Walston’s work with CASA of Southeast Texas is close to his heart. He serves on the board of CASA (Court Appointed Special Advocates), the nonprofit organization that recruits, trains and supervises a diverse group of community volunteers who are appointed by the court to advocate for abused and neglected children. “I work in the courts every day, and I see the numbers of abused kids that go through the system,” he said. “CASA advocates for that child.”

He also works with the Casas for CASA initiative that enlists volunteers who happen to be skilled carpenters to build playhouses for children that are raffled off. Proceeds from the raffle directly help the organization recruit and train CASA volunteers to give a voice to abused and neglect­ed children in court and the foster care system. He has used his woodworking skills to build a bed and dresser for a child who receives a home from Habitat for Humanity.

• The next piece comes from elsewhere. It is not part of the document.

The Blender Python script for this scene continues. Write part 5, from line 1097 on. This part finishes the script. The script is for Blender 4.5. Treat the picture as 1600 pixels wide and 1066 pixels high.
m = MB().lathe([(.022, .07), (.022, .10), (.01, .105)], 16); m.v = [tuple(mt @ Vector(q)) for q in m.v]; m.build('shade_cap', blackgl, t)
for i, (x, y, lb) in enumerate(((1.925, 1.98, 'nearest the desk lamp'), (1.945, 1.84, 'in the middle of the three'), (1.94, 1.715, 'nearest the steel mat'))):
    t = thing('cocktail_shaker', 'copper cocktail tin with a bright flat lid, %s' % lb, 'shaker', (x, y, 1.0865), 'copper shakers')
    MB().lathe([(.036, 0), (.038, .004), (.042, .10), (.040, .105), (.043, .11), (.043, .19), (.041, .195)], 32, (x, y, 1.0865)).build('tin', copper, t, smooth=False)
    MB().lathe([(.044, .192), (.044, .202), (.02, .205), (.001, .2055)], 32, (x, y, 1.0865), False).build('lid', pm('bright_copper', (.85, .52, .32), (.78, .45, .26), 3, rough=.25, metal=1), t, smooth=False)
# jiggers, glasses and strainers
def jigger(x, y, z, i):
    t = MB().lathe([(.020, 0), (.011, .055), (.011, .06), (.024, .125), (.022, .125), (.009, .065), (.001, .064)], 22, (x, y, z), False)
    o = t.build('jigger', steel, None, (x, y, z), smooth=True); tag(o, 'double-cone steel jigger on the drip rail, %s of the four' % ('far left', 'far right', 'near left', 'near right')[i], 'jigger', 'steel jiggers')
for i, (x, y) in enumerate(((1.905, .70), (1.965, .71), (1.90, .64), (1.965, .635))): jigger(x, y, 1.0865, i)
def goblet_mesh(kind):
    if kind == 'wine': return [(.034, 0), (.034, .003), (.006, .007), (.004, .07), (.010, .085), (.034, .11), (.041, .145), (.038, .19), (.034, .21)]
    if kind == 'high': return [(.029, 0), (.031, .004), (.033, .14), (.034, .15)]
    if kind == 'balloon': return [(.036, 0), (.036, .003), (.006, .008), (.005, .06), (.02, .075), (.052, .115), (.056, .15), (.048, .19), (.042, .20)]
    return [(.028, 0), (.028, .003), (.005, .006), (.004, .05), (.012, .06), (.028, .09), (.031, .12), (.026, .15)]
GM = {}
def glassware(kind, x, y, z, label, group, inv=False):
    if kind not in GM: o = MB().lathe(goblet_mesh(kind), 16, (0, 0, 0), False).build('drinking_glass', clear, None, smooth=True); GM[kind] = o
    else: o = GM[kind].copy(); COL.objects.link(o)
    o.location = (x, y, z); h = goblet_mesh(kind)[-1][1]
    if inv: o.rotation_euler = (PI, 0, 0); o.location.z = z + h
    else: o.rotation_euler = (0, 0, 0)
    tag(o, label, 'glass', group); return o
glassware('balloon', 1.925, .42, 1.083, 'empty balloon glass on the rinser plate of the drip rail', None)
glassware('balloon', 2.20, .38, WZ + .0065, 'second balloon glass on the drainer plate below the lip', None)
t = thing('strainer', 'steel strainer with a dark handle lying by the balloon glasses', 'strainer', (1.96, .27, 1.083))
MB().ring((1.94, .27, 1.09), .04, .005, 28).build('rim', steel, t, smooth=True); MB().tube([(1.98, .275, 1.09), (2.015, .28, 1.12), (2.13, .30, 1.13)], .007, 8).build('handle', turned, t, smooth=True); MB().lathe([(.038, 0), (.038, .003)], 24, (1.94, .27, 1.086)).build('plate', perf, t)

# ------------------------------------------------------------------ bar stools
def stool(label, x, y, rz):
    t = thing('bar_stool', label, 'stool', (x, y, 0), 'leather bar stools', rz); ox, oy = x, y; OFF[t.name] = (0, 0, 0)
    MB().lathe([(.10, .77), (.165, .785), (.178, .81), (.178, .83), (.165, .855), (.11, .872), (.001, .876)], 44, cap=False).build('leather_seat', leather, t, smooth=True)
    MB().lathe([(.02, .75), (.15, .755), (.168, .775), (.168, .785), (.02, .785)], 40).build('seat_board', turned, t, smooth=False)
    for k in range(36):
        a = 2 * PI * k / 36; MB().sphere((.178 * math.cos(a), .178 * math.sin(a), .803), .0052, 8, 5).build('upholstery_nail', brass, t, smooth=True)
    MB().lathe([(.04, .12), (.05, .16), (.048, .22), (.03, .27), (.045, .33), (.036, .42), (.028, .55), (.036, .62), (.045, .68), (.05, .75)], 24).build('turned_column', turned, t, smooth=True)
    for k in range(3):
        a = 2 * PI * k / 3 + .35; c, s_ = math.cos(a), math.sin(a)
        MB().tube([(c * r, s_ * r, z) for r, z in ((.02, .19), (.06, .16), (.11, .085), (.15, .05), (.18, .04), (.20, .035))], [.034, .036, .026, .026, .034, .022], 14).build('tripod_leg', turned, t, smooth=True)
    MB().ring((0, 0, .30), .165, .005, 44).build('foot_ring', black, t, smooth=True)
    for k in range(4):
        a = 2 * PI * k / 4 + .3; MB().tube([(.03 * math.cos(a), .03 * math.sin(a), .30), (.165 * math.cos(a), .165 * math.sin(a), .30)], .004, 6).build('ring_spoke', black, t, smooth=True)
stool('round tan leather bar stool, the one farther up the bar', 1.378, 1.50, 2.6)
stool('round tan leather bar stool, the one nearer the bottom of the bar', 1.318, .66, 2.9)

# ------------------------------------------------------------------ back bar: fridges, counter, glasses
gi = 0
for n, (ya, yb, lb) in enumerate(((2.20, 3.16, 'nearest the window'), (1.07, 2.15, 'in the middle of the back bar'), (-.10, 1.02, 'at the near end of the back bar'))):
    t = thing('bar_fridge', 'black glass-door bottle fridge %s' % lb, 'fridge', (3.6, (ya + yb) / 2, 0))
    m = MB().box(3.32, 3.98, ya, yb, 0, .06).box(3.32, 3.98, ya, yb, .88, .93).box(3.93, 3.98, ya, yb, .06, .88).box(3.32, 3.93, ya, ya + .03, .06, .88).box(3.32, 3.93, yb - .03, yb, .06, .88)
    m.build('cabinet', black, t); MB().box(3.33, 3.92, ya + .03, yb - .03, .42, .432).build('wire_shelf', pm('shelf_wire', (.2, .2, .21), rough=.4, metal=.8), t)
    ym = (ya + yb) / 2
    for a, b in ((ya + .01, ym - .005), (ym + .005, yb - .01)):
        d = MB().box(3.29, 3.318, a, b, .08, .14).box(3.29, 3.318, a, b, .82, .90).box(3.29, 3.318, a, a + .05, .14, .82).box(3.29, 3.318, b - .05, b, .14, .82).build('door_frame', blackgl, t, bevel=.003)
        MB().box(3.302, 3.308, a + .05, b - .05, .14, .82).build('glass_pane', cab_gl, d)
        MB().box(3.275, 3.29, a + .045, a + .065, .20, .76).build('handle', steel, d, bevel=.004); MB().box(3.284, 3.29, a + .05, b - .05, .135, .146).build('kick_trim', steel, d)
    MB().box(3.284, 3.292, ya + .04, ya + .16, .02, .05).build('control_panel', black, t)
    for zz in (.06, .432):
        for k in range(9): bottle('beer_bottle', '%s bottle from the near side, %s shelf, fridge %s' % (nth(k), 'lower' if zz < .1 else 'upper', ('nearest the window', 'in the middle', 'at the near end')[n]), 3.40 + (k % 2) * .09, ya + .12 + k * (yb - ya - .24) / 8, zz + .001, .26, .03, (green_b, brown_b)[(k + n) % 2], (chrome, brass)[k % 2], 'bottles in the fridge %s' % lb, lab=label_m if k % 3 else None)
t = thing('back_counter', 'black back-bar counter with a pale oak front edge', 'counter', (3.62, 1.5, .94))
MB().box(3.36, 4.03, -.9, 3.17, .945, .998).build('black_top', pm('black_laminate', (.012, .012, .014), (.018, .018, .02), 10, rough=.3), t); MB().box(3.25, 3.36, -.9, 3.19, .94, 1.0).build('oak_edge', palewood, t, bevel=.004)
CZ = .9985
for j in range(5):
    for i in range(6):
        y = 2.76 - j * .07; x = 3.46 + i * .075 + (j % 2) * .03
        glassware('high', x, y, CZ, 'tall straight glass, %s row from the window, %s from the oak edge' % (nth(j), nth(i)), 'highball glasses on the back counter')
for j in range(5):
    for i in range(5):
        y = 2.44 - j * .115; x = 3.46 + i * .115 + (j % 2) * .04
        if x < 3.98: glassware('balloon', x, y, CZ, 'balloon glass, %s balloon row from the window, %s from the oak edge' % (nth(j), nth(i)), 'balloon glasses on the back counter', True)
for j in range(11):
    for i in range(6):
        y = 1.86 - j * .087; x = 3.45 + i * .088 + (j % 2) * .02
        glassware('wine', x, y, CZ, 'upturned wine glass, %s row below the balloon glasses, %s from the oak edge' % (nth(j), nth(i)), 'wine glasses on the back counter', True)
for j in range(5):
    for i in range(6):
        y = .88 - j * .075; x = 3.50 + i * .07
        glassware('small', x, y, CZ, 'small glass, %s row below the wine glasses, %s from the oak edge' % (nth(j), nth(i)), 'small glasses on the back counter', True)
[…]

The true beneficiaries of his life experiences and desire to help others are the people of Southeast Texas. With his wife Davilyn and their five daugh­ters, Walston stays busy with a variety of public service endeavors.

Walston takes justifiable pride in his work as the current president for the Hughen Cen­ter for disabled children and has served on the board of directors for the past six years. He is the past president of the board for the Bob Hope Char­ter School, a nonprofit charter school that benefits the Hugh­en Center. With his family, he spends time with the kids at Hughen Center to ensure they are well cared for. This com­mitment of time and effort is substantial, but Walston describes it as a “labor of love” he finds very rewarding.

The Aurora Sertoma Club honored Kent Walston with its Service to Mankind award for 2012 at a dinner at the Pompa­no Club. The award is the high­est honor given to a non-Serto­ma member for exemplary ser­vice to the community.

On the occasion of that award, this newspaper wrote, “Kent Walston spends more time walking the walk than talk­ing the talk, and even his many friends have little idea as to the extent of his ongoing acts of service. The folks at the Aurora Sertoma Club – itself an active service organization – found out and bestowed the Service to Mankind award upon him. He richly deserved the recognition but in reality, they could give him that prize every year.”